===== RECORDS FOR THIS TASK

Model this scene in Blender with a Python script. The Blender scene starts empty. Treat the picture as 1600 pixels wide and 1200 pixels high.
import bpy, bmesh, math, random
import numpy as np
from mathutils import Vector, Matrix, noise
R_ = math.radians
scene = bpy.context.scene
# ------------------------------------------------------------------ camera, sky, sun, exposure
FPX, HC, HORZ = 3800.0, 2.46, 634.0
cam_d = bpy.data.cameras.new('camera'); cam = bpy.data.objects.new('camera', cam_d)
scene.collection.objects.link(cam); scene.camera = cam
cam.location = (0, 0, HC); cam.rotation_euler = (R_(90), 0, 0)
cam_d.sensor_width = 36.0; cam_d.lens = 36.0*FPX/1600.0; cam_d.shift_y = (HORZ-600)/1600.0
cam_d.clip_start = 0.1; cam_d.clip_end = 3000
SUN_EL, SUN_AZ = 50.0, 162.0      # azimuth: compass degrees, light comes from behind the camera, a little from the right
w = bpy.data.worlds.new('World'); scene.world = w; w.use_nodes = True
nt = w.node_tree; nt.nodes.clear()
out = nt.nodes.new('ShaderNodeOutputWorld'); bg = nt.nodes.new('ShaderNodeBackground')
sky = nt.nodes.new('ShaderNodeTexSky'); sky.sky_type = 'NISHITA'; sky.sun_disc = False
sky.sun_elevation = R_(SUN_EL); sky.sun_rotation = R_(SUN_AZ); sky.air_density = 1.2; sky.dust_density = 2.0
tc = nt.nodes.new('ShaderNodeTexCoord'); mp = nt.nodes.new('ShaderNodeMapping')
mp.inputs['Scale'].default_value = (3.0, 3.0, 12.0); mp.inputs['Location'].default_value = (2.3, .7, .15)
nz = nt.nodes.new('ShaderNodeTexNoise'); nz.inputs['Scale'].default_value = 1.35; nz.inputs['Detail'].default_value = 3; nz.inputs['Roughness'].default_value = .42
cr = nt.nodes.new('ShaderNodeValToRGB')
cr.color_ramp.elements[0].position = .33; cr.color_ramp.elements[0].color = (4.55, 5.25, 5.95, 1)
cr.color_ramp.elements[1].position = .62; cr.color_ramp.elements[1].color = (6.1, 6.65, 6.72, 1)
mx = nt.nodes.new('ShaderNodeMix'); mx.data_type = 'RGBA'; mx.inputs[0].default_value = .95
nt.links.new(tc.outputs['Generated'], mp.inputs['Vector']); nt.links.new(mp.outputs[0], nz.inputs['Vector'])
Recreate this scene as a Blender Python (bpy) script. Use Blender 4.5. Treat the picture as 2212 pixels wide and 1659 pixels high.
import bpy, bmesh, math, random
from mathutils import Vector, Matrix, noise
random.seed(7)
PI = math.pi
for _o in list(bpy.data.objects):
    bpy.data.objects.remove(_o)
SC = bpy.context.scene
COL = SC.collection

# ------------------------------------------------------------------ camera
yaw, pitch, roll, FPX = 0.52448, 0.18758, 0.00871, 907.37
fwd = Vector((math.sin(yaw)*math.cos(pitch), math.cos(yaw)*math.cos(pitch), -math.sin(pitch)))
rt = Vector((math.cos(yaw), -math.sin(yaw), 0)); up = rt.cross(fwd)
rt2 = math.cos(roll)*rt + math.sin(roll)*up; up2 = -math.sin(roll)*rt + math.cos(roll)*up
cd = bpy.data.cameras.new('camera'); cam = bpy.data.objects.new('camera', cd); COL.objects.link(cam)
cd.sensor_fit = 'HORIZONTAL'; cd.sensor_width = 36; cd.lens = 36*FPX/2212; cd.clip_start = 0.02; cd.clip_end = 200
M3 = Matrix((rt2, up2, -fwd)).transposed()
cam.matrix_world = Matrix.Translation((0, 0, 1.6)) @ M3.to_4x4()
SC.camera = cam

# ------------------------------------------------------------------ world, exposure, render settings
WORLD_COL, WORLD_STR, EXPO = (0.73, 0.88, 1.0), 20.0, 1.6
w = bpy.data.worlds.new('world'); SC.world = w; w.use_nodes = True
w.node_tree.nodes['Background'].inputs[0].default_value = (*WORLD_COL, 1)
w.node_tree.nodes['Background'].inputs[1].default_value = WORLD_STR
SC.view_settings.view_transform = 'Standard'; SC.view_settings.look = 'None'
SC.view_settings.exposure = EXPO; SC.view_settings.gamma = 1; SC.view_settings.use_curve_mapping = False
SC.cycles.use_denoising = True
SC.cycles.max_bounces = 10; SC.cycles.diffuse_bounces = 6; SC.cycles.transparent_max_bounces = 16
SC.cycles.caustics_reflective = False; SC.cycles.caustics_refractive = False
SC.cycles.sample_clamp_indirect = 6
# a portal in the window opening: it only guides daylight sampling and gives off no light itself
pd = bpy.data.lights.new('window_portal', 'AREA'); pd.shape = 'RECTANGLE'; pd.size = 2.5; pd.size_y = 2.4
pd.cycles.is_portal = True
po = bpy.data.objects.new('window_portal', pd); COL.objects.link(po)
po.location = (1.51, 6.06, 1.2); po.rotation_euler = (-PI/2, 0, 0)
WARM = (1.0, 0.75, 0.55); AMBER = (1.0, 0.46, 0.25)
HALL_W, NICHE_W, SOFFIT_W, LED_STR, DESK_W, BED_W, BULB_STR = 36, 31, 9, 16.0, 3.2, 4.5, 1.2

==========

→ **DESCRIPTION OF THE TASK**: Copy the material above back out, exactly as written.

→ **REPLY TO THE EXERCISE**:
Model this scene in Blender with a Python script. The Blender scene starts empty. Treat the picture as 1600 pixels wide and 1200 pixels high.
import bpy, bmesh, math, random
import numpy as np
from mathutils import Vector, Matrix, noise
R_ = math.radians
scene = bpy.context.scene
# ------------------------------------------------------------------ camera, sky, sun, exposure
FPX, HC, HORZ = 3800.0, 2.46, 634.0
cam_d = bpy.data.cameras.new('camera'); cam = bpy.data.objects.new('camera', cam_d)
scene.collection.objects.link(cam); scene.camera = cam
cam.location = (0, 0, HC); cam.rotation_euler = (R_(90), 0, 0)
cam_d.sensor_width = 36.0; cam_d.lens = 36.0*FPX/1600.0; cam_d.shift_y = (HORZ-600)/1600.0
cam_d.clip_start = 0.1; cam_d.clip_end = 3000
SUN_EL, SUN_AZ = 50.0, 162.0      # azimuth: compass degrees, light comes from behind the camera, a little from the right
w = bpy.data.worlds.new('World'); scene.world = w; w.use_nodes = True
nt = w.node_tree; nt.nodes.clear()
out = nt.nodes.new('ShaderNodeOutputWorld'); bg = nt.nodes.new('ShaderNodeBackground')
sky = nt.nodes.new('ShaderNodeTexSky'); sky.sky_type = 'NISHITA'; sky.sun_disc = False
sky.sun_elevation = R_(SUN_EL); sky.sun_rotation = R_(SUN_AZ); sky.air_density = 1.2; sky.dust_density = 2.0
tc = nt.nodes.new('ShaderNodeTexCoord'); mp = nt.nodes.new('ShaderNodeMapping')
mp.inputs['Scale'].default_value = (3.0, 3.0, 12.0); mp.inputs['Location'].default_value = (2.3, .7, .15)
nz = nt.nodes.new('ShaderNodeTexNoise'); nz.inputs['Scale'].default_value = 1.35; nz.inputs['Detail'].default_value = 3; nz.inputs['Roughness'].default_value = .42
cr = nt.nodes.new('ShaderNodeValToRGB')
cr.color_ramp.elements[0].position = .33; cr.color_ramp.elements[0].color = (4.55, 5.25, 5.95, 1)
cr.color_ramp.elements[1].position = .62; cr.color_ramp.elements[1].color = (6.1, 6.65, 6.72, 1)
mx = nt.nodes.new('ShaderNodeMix'); mx.data_type = 'RGBA'; mx.inputs[0].default_value = .95
nt.links.new(tc.outputs['Generated'], mp.inputs['Vector']); nt.links.new(mp.outputs[0], nz.inputs['Vector'])
Recreate this scene as a Blender Python (bpy) script. Use Blender 4.5. Treat the picture as 2212 pixels wide and 1659 pixels high.
import bpy, bmesh, math, random
from mathutils import Vector, Matrix, noise
random.seed(7)
PI = math.pi
for _o in list(bpy.data.objects):
    bpy.data.objects.remove(_o)
SC = bpy.context.scene
COL = SC.collection

# ------------------------------------------------------------------ camera
yaw, pitch, roll, FPX = 0.52448, 0.18758, 0.00871, 907.37
fwd = Vector((math.sin(yaw)*math.cos(pitch), math.cos(yaw)*math.cos(pitch), -math.sin(pitch)))
rt = Vector((math.cos(yaw), -math.sin(yaw), 0)); up = rt.cross(fwd)
rt2 = math.cos(roll)*rt + math.sin(roll)*up; up2 = -math.sin(roll)*rt + math.cos(roll)*up
cd = bpy.data.cameras.new('camera'); cam = bpy.data.objects.new('camera', cd); COL.objects.link(cam)
cd.sensor_fit = 'HORIZONTAL'; cd.sensor_width = 36; cd.lens = 36*FPX/2212; cd.clip_start = 0.02; cd.clip_end = 200
M3 = Matrix((rt2, up2, -fwd)).transposed()
cam.matrix_world = Matrix.Translation((0, 0, 1.6)) @ M3.to_4x4()
SC.camera = cam

# ------------------------------------------------------------------ world, exposure, render settings
WORLD_COL, WORLD_STR, EXPO = (0.73, 0.88, 1.0), 20.0, 1.6
w = bpy.data.worlds.new('world'); SC.world = w; w.use_nodes = True
w.node_tree.nodes['Background'].inputs[0].default_value = (*WORLD_COL, 1)
w.node_tree.nodes['Background'].inputs[1].default_value = WORLD_STR
SC.view_settings.view_transform = 'Standard'; SC.view_settings.look = 'None'
SC.view_settings.exposure = EXPO; SC.view_settings.gamma = 1; SC.view_settings.use_curve_mapping = False
SC.cycles.use_denoising = True
SC.cycles.max_bounces = 10; SC.cycles.diffuse_bounces = 6; SC.cycles.transparent_max_bounces = 16
SC.cycles.caustics_reflective = False; SC.cycles.caustics_refractive = False
SC.cycles.sample_clamp_indirect = 6
# a portal in the window opening: it only guides daylight sampling and gives off no light itself
pd = bpy.data.lights.new('window_portal', 'AREA'); pd.shape = 'RECTANGLE'; pd.size = 2.5; pd.size_y = 2.4
pd.cycles.is_portal = True
po = bpy.data.objects.new('window_portal', pd); COL.objects.link(po)
po.location = (1.51, 6.06, 1.2); po.rotation_euler = (-PI/2, 0, 0)
WARM = (1.0, 0.75, 0.55); AMBER = (1.0, 0.46, 0.25)
HALL_W, NICHE_W, SOFFIT_W, LED_STR, DESK_W, BED_W, BULB_STR = 36, 31, 9, 16.0, 3.2, 4.5, 1.2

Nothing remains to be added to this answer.